Before the incipience of air transport, mankind was dependent on sea links for transportation and trading of goods between continents. Sea was the major form of transportation in the past and even though people still use the sea for transport, most of the trading is now usually done through the air transport.

As we look back in time, the ports were the busiest place to be, because sailors were the only people who could get you and your goods across countries. In India too, we had ports down on the southern region so that we could access trade with all over Europe and Middle East countries.

The Ancient India maritime history begins from the 3CE when the Indus Valley people initiated trading contact with Mesopotamia. Indian Silk was one of the most traded product but later on, Indian spices took hold of most of the trading to the West surpassing Silk.

Tamil Nadu being the coastal state had more than 16 ports across Chennai and Tirunelveli which had trade links with China, Egypt, parts of Europe and South-east Asian countries.
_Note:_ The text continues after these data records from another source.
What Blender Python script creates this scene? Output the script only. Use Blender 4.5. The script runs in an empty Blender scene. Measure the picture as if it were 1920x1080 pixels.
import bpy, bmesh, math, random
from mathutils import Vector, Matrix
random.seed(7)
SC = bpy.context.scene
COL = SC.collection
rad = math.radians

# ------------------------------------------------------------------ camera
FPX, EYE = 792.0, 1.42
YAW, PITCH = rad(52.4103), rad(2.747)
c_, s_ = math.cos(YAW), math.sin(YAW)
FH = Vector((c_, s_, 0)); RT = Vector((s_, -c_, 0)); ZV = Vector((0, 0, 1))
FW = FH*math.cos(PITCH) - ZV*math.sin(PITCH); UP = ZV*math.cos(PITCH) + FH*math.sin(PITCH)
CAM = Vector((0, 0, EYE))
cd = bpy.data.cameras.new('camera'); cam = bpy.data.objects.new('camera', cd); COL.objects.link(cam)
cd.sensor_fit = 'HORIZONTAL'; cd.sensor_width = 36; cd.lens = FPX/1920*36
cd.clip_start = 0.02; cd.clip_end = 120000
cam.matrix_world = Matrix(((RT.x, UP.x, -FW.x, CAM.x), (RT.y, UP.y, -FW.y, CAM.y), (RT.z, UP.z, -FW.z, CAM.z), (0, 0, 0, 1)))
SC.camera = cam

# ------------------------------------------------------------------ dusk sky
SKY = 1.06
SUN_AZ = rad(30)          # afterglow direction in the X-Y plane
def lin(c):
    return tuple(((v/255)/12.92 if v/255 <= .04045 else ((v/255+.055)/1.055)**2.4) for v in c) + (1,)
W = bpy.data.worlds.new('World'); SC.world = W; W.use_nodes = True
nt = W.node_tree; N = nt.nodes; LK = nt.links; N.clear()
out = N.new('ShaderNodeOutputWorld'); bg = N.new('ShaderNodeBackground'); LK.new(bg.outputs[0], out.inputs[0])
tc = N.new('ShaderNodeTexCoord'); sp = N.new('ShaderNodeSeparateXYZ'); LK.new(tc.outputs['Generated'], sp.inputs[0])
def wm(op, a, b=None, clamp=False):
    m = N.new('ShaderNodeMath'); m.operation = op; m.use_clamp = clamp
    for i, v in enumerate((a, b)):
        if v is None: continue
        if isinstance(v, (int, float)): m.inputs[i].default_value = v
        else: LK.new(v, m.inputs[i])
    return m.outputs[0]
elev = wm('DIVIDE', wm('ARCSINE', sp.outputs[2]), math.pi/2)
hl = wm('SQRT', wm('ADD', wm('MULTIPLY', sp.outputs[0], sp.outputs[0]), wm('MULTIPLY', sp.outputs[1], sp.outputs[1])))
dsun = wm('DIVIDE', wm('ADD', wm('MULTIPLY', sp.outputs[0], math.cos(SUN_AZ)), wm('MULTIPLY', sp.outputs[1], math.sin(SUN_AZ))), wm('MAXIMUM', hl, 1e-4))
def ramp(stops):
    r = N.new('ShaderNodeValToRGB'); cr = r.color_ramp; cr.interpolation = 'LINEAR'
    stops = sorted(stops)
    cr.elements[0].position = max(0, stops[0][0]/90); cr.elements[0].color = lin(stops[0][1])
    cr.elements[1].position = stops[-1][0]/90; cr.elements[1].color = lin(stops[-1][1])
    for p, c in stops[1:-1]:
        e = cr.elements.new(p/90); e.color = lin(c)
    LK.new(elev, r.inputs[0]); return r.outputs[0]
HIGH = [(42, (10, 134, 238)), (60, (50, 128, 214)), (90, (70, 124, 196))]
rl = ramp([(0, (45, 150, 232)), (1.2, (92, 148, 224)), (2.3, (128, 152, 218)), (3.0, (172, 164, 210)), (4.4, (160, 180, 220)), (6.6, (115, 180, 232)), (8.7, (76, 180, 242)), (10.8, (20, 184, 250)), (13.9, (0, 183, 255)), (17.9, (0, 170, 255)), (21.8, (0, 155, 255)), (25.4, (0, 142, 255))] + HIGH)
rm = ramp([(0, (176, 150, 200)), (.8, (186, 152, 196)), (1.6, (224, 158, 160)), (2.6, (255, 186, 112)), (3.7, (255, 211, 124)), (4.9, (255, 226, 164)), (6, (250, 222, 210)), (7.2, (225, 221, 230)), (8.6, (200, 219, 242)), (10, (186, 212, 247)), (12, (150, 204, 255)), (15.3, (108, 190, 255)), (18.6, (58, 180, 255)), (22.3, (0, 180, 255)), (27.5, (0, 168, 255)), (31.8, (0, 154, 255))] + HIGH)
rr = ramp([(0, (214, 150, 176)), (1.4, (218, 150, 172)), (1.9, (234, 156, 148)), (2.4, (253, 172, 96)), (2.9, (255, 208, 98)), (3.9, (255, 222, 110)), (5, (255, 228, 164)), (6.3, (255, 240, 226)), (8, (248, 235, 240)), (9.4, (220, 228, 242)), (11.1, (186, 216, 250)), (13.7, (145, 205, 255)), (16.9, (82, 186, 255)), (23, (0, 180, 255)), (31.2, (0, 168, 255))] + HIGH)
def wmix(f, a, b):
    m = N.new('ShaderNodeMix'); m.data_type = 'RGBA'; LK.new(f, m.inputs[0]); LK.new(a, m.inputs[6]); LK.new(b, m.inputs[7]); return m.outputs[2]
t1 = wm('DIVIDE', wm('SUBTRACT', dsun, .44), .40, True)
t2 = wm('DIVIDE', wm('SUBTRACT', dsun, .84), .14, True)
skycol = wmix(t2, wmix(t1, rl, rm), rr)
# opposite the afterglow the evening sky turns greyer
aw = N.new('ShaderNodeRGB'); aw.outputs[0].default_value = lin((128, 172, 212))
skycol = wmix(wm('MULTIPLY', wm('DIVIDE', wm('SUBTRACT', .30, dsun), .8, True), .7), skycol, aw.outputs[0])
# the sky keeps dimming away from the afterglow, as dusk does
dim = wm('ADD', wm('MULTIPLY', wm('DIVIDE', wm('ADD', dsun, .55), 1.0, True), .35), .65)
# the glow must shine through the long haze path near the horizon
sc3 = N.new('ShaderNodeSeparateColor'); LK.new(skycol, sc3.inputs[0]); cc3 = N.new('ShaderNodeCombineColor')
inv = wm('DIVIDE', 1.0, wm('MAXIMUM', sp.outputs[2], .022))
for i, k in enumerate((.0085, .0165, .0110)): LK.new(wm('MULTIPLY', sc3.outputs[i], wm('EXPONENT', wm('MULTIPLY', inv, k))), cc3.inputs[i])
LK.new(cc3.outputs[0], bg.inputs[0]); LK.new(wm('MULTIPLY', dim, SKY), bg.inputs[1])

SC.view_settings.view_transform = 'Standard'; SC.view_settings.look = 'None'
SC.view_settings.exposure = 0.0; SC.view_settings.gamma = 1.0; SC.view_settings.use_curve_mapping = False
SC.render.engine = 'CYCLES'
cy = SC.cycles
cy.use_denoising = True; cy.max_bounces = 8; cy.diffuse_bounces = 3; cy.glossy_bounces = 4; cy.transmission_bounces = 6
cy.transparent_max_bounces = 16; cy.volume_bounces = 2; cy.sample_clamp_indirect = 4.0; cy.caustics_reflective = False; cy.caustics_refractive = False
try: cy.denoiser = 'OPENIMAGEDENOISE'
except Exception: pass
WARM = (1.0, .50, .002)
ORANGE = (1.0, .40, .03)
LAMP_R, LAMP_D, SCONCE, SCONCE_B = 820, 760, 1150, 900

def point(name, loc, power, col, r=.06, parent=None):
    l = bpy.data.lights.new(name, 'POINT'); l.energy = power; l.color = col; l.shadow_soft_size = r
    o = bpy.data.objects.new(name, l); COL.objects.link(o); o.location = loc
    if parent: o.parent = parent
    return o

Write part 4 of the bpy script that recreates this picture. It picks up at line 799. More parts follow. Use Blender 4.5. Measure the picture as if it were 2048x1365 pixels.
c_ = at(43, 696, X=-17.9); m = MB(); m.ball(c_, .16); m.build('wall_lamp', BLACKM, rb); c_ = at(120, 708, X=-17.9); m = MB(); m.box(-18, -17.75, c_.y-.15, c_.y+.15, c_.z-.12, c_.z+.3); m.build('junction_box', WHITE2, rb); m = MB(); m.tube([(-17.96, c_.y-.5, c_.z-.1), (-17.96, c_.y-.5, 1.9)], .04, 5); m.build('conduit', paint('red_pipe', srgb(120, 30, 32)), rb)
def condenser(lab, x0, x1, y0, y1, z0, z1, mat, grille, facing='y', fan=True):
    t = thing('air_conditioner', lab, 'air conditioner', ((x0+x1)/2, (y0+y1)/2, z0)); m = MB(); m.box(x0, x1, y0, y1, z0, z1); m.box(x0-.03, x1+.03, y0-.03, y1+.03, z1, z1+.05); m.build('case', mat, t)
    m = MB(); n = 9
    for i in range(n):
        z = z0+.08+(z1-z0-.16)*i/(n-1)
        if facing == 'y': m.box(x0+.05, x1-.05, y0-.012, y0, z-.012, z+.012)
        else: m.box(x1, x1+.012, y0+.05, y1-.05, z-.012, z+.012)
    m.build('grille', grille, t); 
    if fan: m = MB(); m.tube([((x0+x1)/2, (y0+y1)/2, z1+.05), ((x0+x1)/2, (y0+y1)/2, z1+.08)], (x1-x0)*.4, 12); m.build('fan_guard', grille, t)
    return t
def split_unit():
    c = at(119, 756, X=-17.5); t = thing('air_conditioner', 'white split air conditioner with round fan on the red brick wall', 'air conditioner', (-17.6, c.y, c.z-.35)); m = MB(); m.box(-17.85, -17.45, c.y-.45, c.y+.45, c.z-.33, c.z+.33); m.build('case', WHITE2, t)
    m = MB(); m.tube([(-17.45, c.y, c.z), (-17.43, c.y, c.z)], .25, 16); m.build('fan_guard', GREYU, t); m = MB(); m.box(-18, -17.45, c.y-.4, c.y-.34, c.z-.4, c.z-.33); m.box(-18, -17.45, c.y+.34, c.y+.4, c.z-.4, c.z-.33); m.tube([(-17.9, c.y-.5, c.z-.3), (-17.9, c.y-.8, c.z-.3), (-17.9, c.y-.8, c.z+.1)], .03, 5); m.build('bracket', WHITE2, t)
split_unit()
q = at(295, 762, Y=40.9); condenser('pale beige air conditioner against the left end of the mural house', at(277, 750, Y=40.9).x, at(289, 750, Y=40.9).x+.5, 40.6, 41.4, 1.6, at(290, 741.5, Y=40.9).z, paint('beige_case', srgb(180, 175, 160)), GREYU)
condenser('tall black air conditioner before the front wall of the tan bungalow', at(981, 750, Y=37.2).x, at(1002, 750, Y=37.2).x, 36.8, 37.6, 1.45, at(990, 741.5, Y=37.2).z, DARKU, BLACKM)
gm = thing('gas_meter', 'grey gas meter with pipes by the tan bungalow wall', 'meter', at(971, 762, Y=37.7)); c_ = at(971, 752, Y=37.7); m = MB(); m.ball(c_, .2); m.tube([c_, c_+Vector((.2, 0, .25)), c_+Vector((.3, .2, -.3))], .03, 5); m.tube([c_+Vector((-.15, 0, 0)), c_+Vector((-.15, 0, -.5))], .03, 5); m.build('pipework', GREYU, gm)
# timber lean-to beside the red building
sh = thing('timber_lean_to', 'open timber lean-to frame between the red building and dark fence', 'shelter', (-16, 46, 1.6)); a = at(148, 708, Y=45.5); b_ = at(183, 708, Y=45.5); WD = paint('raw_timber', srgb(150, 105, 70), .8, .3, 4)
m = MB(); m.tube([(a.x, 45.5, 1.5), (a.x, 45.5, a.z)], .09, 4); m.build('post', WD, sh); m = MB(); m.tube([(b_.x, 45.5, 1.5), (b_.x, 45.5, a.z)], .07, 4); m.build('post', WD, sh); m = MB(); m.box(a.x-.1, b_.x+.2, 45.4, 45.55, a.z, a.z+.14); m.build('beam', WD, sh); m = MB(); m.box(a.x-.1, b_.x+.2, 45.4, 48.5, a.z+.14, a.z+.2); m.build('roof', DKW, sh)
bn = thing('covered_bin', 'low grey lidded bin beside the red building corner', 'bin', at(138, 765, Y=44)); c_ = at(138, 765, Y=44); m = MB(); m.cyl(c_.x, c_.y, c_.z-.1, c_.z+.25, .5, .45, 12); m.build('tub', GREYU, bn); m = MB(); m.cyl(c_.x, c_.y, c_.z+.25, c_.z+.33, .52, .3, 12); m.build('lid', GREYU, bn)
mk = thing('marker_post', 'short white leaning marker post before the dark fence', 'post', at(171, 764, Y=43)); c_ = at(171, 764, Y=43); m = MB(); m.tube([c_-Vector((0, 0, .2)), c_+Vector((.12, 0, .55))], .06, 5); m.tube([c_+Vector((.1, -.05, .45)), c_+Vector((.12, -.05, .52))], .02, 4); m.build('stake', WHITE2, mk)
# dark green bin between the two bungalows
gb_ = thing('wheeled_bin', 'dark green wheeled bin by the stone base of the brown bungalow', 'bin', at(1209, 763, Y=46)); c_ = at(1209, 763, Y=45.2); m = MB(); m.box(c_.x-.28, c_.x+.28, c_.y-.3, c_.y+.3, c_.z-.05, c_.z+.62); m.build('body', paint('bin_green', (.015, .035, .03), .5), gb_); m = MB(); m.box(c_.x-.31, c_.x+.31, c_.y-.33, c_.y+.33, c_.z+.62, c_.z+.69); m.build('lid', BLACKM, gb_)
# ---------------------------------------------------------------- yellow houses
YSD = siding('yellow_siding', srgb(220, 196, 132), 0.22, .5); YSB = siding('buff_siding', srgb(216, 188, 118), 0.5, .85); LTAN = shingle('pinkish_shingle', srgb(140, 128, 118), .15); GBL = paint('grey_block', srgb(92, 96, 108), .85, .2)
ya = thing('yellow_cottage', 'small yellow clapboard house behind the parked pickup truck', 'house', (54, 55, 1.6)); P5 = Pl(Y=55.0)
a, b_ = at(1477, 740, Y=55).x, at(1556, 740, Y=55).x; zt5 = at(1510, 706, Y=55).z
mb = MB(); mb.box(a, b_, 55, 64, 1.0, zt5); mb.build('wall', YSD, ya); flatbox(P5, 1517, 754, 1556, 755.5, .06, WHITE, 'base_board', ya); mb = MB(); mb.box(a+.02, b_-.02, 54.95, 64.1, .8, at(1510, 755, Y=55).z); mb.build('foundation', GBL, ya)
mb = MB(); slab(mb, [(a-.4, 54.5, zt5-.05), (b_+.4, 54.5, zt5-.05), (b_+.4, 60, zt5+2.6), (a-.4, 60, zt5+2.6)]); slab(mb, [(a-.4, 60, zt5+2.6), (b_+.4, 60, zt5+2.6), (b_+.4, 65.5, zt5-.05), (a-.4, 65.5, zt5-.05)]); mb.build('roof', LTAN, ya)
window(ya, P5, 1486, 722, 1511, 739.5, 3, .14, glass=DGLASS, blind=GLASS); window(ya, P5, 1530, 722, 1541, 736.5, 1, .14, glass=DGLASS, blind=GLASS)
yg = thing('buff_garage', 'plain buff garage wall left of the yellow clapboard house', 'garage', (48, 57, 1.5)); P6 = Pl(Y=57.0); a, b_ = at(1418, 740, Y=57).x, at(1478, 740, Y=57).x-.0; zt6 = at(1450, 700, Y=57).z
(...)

Archaeologists say ancient Tamil literature and excavations provide evidence about the existence of such ports that played a major role in overseas trade in the past.

C Santhalingam, the secretary of Pandya Nadu Centre for Historical Research told that these sea routes in Tamil Nadu can be traced to the Sangam Period which was from (3CE BC to 3CE AC) and said, “The historical coastal town of Kaveripoompattinam (Poompuhar in Nagapattinam district) recorded import of horses from Arab countries and finished goods from Indonesia and Sri Lanka. The port was also a major centre for the export of spices from South India.

Ancient port was built differently from the modern ports which are at the coastline as they were situated over the river mouths because the transporting ships in the past were not as big as the ones now, so the river mouths were the right places for safe docking of the ships.

Presently in Tamil Nadu, a deep-sea port has been proposed in Enayam in Kanyakumari district which would emerge as a major port for Indian cargo to be exported. The proposed budget for this port is 27,570 crore and the port would act as a hub for the global east-west trade route and also reduce the logistics cost for Indian traders dependent on transhipment in Colombo and Singapore giving rise to maritime link jobs.